Maximize Energy Production From Grain Crops

Three ways to boost potential energy harvested from corn acres this fall and winter.

Published on: Aug 21, 2012

Livestock producers face record high prices for corn and energy in dairy or beef rations. Some are already heading to the fields with their silage choppers.

But stop at least long enough consider these three ways to maximize harvested corn energy from Greg Roth, Extension agronomist at Penn State. It may change your strategy for better results, he hints.

Consider delaying silage harvest a few days
Penn State and University of Wisconsin colleagues collaborated in a study over six locations, measuring starch in silage at 25% milkline, half milkline and 75% milkline. Then they compared that to the corn yield harvested by combine.

HOLD OFF SILAGE HARVEST? Corn is laying down 4 to 5 bushels of grain energy per bushel per day. Thats energy needed in feed rations.
HOLD OFF SILAGE HARVEST? Corn is laying down 4 to 5 bushels of grain energy per bushel per day. That's energy needed in feed rations.

"We converted the starch yield to bushels, assuming corn grain is about 70% starch," explains Roth. "Grain yields increased by an average of 61 bushels per acre between early silage harvest and the combine yield. Between the half milk and combine harvest, the increase was 37 bushels per acre.

"While these numbers sound high, consider that a high-yielding corn crop is laying down about 4 to 5 bushels per acre per day during grain-fill. So, a five day delay in silage harvest could likely mean an extra 20 to 25 bushels of grain energy per acre in the silo.

"Delaying harvest can lead to more issues in getting a good fermentation. So, carefully consider how long you can delay harvest for your particular silage storage structures. At least think about it."

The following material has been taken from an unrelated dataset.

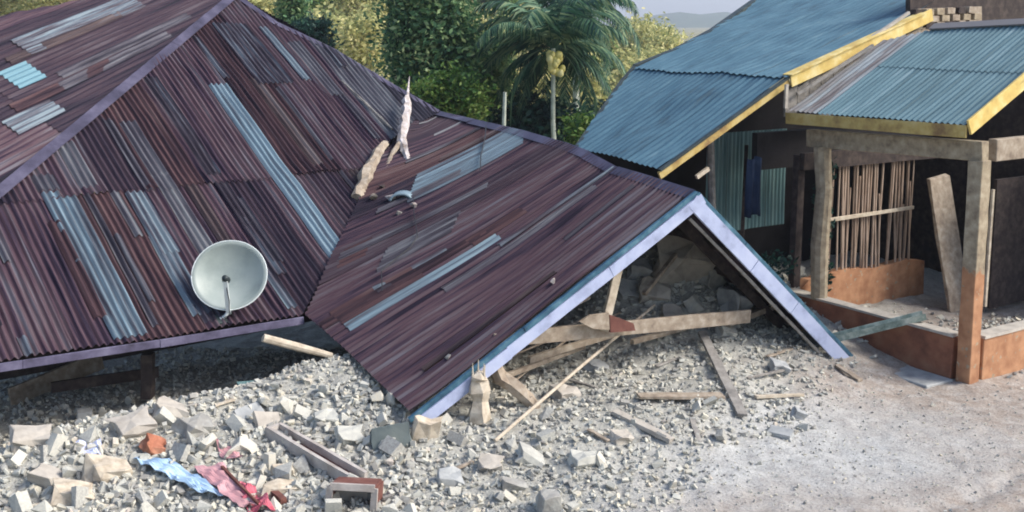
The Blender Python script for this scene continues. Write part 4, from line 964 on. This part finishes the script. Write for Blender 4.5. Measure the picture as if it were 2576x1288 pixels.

Roth also cautions that this year's silage is maturing earlier than normal. So base your decisions on the crop maturity not the calendar.

Harvest high-moisture ear corn as snaplage
Snaplage harvest generally results in 10 to 15% more total digestible nutrients than shelled corn, and has an earlier harvest. Harvest costs will generally be lower with a forage harvester than combine.

There are some management issues with snaplage, he concedes. But they seem to be less than were encountered with high-moisture ear corn harvested in the past.

For a good summary of the pros and cons of snaplage, review a factsheet from the University of Vermont and this presentation at the 2011 Penn State Dairy Nutrition Conference.

This might be a good year for snaplage since our corn silage crops will likely be short and low in fiber, suggests the agronomist. Having another energy source that has more fiber in it will be valuable.

The earlier harvest (black layer or 34-36% grain moisture) allows more potential for winter forage crops following corn for grain. Also, the cost of purchasing fiber is high this year as well, so it pays to use more of that produced on farm.

Follow early harvest with small grain silage
A small grain silage crop planted immediately after early corn harvest could provide high energy feedstuffs. One of the best in this regard is barley, harvested at the soft-dough stage.

"This is a practice done by some Lancaster County (Pennsylvania) producers who direct-cut in the narrow window when whole plant barley is in that soft dough or 35% dry matter stage, often in mid to late May," explains Roth. "Then they double-crop with corn."

This provides a supplemental silage crop for use during summer that's nearly equal to corn silage. It provides a winter cover crop, a place to spread manure in late spring and a way to spread out planting and harvesting. It also helps to reduce drought risk, since barley is fairly drought tolerant.

All of these strategies require some additional management and consultation with the nutritionist, he cautions. But they appear to have some potential for increasing energy production per acre and ultimately reducing feed costs. And that's hugely critical.